While team officials say they have done no wrong, they indicated in a joint agreement released Tuesday that payroll would be increased as the team heads toward the opening of its new ballpark in 2012.
``In response to our concerns that revenue sharing proceeds have not been used as required, the Marlins have assured the Union and the Commissioner's Office that they plan to use such proceeds to increase player payroll annually as they move toward the opening of their new ballpark,'' Michael Weiner, executive director of the Major League Baseball Players Association, said in a prepared statement.
The announcement was made Tuesday following ``extensive discussions'' among the three parties.

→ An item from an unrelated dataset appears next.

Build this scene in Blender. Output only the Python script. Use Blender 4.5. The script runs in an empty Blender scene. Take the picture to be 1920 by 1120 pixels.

The union has raised concerns that some teams, including the Marlins, have not been spending proceeds from revenue sharing on payroll as required in the Basic Agreement. But the Marlins were the only team mentioned in the joint statement released by the league, the union and the team.
The carefully worded announcement states that an agreement has been reached on the Marlins' ``continued compliance'' with the agreement.
There have been unconfirmed reports that a handful of teams, including the Marlins, are raking in as much as $90 million each season through revenue sharing and other sources of income, such as TV-radio rights, merchandising and sponsorships. Of that amount, some have speculated that $35 million of it comes from revenue sharing.
Financial records for major league teams are kept confidential. However, as part of the Basic Agreement, the union is permitted to see those records to make sure clubs are adhering to the rules.
Revenue sharing, adopted in 1997, was created to spread the wealth generated from large-market teams to small-market teams. But there has been increased grumbling that teams such as the Marlins aren't putting the money back into the on-field product.
The Marlins have had the lowest total player payroll in the majors three of the past four seasons. The World Series champion New York Yankees had a higher payroll last season -- about $200 million -- than the Marlins have had in the past five seasons put together. Last season, total payroll for the Marlins was about $36 million -- lowest among all 30 major-league teams.
Super agent Scott Boras has complained openly about the lack of spending by clubs receiving large sums of money through revenue sharing. And in December, Red Sox owner John Henry said in an e-mail to the Boston Globe that the current system for revenue sharing needed to be overhauled.
``Change is needed, and that is reflected by the fact that over a billion dollars has been paid to seven chronically uncompetitive teams, five of whom have had baseball's highest operating profits,'' The Globe quoted Henry as saying. ``Who, except these teams, can think this is a good idea?''
Henry once owned the Marlins.
The Marlins have been successful on the field despite their low payrolls, producing winning teams -- as well as a World Series title -- in five of the past seven seasons. Yet they have done so by largely ignoring big-ticket players on the free agent market.
In terms of salary, the largest free agent signing the Marlins have made over the past four years has been the one-year, $2 million deal given to Luis Gonzalez in 2008 -- a small amount compared to the multi-year, nine-figure deals some players are getting from other clubs.
But team officials say they have not violated the agreement.
``The Marlins have consistently made every effort to put the best product on the field and our record supports the fact that we have been successful in that regard,'' Marlins president David Samson said in a statement. ``Throughout the discussions, the Marlins maintained that there had been no violation of the Basic Agreement at any time. While we know that the Marlins will always comply with the Basic Agreement, we were happy to work cooperatively with the Union and the Commissioner's Office on this matter.''
The Marlins, in the process of building a new ballpark in Little Havana, have long contended they are unable to generate as much revenue as other clubs because they are tenants in their current stadium. The Marlins have said that when they move into the new ballpark in 2012, they will raise payroll to the league average.
And even though they've won more games than the New York Mets since Jeffrey Loria took over as the Marlins' owner in 2002, they have done poorly at gate, ranking at or near the bottom in attendance most years.
``Next season's payroll is expected to be slightly higher -- in the neighborhood of $40 million -- than last season's figure.